De ahí su enfado por la forma actual de comunicarse con este tesoro sonoro que, de alguna forma, le ha salvado la vida: “Tenemos que hacer la música clásica de una forma distinta. Claro que siempre habrá un público para Barenboim y Kissin, pero es tan pequeñito. Y estoy mucho más interesado en el 99,9% que conforma el resto del mundo. Tal vez toda esa gente quiera saber algo más de esta música, pero es muy difícil saber por dónde empezar. Incluso si piensas que quieres escuchar laQuinta sinfonía de Beethoven, te vas a iTunes y hay ¡400 grabaciones! Con fotografías terribles de directores manejando la batuta. Y luego está la terminología: scherzo, adagio. ¿Eso es una pieza? ¿Qué es un movimiento? Y puede que te canses y te acabes comprando Los 50 mejores temas de música clásica en versión chill out.
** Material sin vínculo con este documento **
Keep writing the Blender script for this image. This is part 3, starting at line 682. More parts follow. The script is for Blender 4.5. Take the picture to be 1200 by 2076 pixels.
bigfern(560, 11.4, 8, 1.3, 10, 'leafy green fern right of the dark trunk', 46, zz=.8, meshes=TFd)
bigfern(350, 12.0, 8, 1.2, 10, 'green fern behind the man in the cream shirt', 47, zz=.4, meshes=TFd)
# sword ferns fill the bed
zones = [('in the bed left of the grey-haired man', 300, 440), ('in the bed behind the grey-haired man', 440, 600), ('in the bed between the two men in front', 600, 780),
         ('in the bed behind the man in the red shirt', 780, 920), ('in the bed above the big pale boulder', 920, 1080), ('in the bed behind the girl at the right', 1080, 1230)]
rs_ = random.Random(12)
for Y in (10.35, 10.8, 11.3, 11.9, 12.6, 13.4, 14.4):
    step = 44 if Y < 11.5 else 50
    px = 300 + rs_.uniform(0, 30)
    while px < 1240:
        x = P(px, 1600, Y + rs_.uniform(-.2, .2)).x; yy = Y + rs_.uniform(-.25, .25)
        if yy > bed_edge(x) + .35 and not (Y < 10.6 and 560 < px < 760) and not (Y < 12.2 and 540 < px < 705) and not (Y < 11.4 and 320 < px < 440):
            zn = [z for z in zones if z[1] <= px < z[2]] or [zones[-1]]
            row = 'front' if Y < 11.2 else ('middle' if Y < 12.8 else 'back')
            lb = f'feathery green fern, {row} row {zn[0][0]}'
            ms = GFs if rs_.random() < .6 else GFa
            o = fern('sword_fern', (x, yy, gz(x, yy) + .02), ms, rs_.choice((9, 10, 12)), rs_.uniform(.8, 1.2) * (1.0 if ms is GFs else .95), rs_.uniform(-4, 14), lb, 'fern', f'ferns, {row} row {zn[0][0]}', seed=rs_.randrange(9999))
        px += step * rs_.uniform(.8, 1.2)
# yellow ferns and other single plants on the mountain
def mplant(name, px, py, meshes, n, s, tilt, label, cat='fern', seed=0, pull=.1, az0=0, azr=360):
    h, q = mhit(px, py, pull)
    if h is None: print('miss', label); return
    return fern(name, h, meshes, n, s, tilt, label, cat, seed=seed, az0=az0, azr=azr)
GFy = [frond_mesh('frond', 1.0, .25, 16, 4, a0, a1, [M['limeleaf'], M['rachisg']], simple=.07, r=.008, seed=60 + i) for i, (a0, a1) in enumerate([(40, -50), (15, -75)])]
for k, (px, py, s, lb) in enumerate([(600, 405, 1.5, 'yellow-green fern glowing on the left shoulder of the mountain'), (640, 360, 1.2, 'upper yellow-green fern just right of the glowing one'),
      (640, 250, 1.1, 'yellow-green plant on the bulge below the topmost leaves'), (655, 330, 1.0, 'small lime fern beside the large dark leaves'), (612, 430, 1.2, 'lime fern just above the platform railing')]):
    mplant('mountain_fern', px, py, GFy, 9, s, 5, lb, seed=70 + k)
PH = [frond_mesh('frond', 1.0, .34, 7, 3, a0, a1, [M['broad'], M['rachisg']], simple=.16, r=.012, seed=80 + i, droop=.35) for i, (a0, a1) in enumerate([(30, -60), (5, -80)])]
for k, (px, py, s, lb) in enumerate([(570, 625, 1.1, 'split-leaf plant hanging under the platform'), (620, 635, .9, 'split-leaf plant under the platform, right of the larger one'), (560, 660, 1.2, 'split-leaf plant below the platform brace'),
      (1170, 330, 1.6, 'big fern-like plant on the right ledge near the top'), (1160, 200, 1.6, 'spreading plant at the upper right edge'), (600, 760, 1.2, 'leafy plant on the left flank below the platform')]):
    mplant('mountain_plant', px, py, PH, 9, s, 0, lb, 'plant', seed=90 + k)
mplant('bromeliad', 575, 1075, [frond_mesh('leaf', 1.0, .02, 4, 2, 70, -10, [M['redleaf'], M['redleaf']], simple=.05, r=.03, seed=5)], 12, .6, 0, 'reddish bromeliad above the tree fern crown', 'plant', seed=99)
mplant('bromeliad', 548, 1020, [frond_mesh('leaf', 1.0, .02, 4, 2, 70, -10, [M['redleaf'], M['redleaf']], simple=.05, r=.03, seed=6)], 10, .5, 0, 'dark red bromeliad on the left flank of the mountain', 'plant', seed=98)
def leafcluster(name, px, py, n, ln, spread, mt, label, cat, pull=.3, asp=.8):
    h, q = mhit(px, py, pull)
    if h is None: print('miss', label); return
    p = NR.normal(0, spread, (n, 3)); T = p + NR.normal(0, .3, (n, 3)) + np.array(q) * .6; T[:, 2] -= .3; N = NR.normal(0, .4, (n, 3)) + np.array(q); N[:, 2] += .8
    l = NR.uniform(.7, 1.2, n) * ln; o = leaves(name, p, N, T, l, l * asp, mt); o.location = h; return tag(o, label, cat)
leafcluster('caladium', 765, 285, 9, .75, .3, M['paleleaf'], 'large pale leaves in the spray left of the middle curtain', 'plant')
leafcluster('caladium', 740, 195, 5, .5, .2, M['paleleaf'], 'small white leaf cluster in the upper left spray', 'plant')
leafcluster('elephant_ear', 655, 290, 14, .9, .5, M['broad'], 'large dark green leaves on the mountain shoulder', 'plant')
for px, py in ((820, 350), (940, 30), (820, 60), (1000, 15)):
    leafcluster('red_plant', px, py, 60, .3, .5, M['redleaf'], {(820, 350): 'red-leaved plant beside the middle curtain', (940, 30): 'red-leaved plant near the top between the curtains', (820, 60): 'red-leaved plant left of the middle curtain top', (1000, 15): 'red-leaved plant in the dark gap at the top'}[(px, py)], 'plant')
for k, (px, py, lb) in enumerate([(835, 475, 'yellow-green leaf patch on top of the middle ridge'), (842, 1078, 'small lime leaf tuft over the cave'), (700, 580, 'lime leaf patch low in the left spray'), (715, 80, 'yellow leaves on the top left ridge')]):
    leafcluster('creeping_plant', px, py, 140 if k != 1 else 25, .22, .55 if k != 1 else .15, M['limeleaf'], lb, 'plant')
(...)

Para mí es lo más frustrante. Por eso es una gran oportunidad grabar discos, escribir libros y dar conciertos en los que hay muchísima gente que nunca antes ha ido a un recital clásico. Porque pueden odiar este tipo de música, claro que sí, pero que al menos sea después de poder conocerla de cerca y luego decidir. Poder pensar que Chopin es muy aburrido, pero que les gusta Bach y luego escuchen más Bach, y luego se interesen por Vivaldi, y vayan atrás hasta Monteverdi… Eso es lo emocionante“.